Paley Park, next to a Le Pain Quotidien restaurant in midtown Manhattan |
Le Pain Quotidien has both a communal and individual tables (photo courtesy of Le Pain Quotidien) |
Le Pain Quotidien is a bakery/restaurant that provides a tasty alternative to standard travel breakfasts.
What I find most frustrating about breakfast on the road is the relatively stark choice of healthy food with sparse taste or tasty food with lots of fat and salt. And the presence, early in the morning, of loud television at some places does no help, either. Why does almost every hotel chain in America assume every breakfast diner is deaf and that the television volume should be set accordingly?
Le Pain Quotidien, a restaurant chain founded in Belgium, offers a mostly organic breakfast that is as plain or as rich as you would like. The chain has restaurants in New York, California, four other states and the District of Columbia and in overseas locations as diverse as Brussels and Qatar.
The Le Pain Quotidien breakfast menu is fairly consistent at each location. I particularly like their breakfast special which includes a croissant and a slice each of baguette, whole wheat and five-grain breads. The restaurant’s breads have the paradoxical properties of being both light and substantial at the same time. The bread has a slight, but not overpowering, taste of sourdough.
You can also get individual pastries, soft-boiled eggs, steel-cut oatmeal and fresh fruits. The orange juice is very nice. The coffee is all right, better than that at the Holiday Inn but without the pizzazz of coffee at the Marriott.
Later in the day, you could return for quiche, tartines (breads with assorted meat, vegetable and cheese toppings) and salads.
We have eaten at Le Pain Quotidiens in Pasadena, California and in midtown Manhattan.
At both, the dining room was quiet and peaceful, allowing a wake-up without crowds or loud television. The service is unhurried but if you have to catch a plane, the staff will speed your order.

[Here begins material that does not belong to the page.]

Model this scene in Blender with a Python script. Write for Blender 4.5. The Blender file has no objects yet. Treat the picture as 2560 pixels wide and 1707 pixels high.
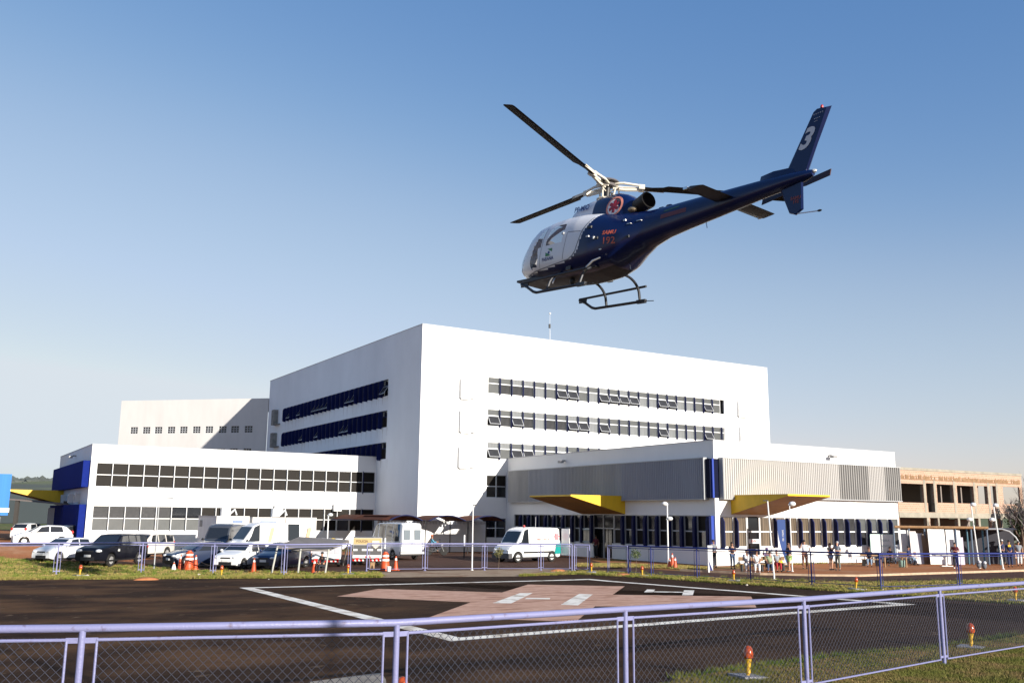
import bpy, bmesh, math, random
import numpy as np
from mathutils import Vector, Matrix
PI = math.pi; R = math.radians
random.seed(7); rng = np.random.default_rng(5)
SC = bpy.context.scene; COL = SC.collection
# ---------------------------------------------------------------- camera, sky, sun
# x runs along the sunlit facades, y away from the viewer, z up (metres)
FL, PIT, ROL, YAW, CAMH = 2336.0, 0.18524, -0.01011, 0.5523, 3.1
cw, sw = math.cos(YAW), math.sin(YAW)
def bl(x, y, z): return Vector((x*cw + y*sw, -x*sw + y*cw, z))
up0 = (0, -math.sin(PIT), math.cos(PIT))
rt = bl(math.cos(ROL), -math.sin(ROL)*up0[1], -math.sin(ROL)*up0[2])
upv = bl(math.sin(ROL), math.cos(ROL)*up0[1], math.cos(ROL)*up0[2])
fw = bl(0, math.cos(PIT), math.sin(PIT))
cam = bpy.data.cameras.new('camera'); co = bpy.data.objects.new('camera', cam); COL.objects.link(co)
M = Matrix.Identity(4)
for i in range(3): M[i][0], M[i][1], M[i][2] = rt[i], upv[i], -fw[i]
M[2][3] = CAMH
co.matrix_world = M
cam.sensor_width = 36; cam.lens = 36*FL/2560; cam.clip_start = .1; cam.clip_end = 6000
SC.camera = co
world = bpy.data.worlds.new('World'); SC.world = world; world.use_nodes = True
nt = world.node_tree; nt.nodes.clear()
sky = nt.nodes.new('ShaderNodeTexSky'); sky.sky_type = 'NISHITA'; sky.sun_disc = False
SUNV = Vector((.20, -.965, .262)).normalized()
sky.sun_elevation = math.asin(SUNV.z); sky.sun_rotation = math.atan2(SUNV.x, SUNV.y)
sky.altitude = 500; sky.air_density = 1.0; sky.dust_density = 1.0; sky.ozone_density = 2.0
bg = nt.nodes.new('ShaderNodeBackground'); bg.inputs[1].default_value = .10
wo = nt.nodes.new('ShaderNodeOutputWorld')
sp = nt.nodes.new('ShaderNodeSeparateColor'); cb = nt.nodes.new('ShaderNodeCombineColor'); nt.links.new(sky.outputs[0], sp.inputs[0])
for i, (a, p, c) in enumerate(((1.08, 1.10, .70), (.80, .78, .77), (.81, .50, .835))):   # hazy low air: soften the bright band at the horizon
    src = sp.outputs[i]
    for op, val in (('MULTIPLY', .1741), ('POWER', p), ('MULTIPLY', a), ('CURVE', i), ('MINIMUM', c), ('MULTIPLY', 1/.1741)):
        if op == 'CURVE':
            q = nt.nodes.new('ShaderNodeFloatCurve'); cv = q.mapping.curves[0]; pts = (((.139, .137), (.3, .41), (.62, .67)), ((.29, .282), (.49, .56), (.75, .76)), ((.55, .55), (.74, .77)))[val]
            for pt in pts: cv.points.new(*pt)
            q.mapping.update(); nt.links.new(src, q.inputs[1]); src = q.outputs[0]; continue
        q = nt.nodes.new('ShaderNodeMath'); q.operation = op; nt.links.new(src, q.inputs[0]); q.inputs[1].default_value = val; src = q.outputs[0]
    nt.links.new(src, cb.inputs[i])
nt.links.new(cb.outputs[0], bg.inputs[0]); nt.links.new(bg.outputs[0], wo.inputs[0])
sl = bpy.data.lights.new('sun', 'SUN'); sl.energy = 5.0; sl.angle = R(.53); sl.color = (1, .93, .83)
so = bpy.data.objects.new('sun', sl); COL.objects.link(so)
so.rotation_euler = SUNV.to_track_quat('Z', 'Y').to_euler(); so.location = (40, -60, 60)
SC.view_settings.view_transform = 'Standard'; SC.view_settings.look = 'None'
SC.view_settings.exposure = .8; SC.view_settings.gamma = 1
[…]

Each restaurant has common layouts and features. These include a choice between sitting at a communal table or individual table. Diners can also buy cookies, pastries or jams and spreads to go.
However, the restaurants also draw on their communities. In Pasadena, for example, we had breakfast outside. The Pasadena location also had an egg white omelet, which is very good. In New York City, we were delighted to discover that one of the midtown locations is just to the right of that wonderful mini-park, Paley Park.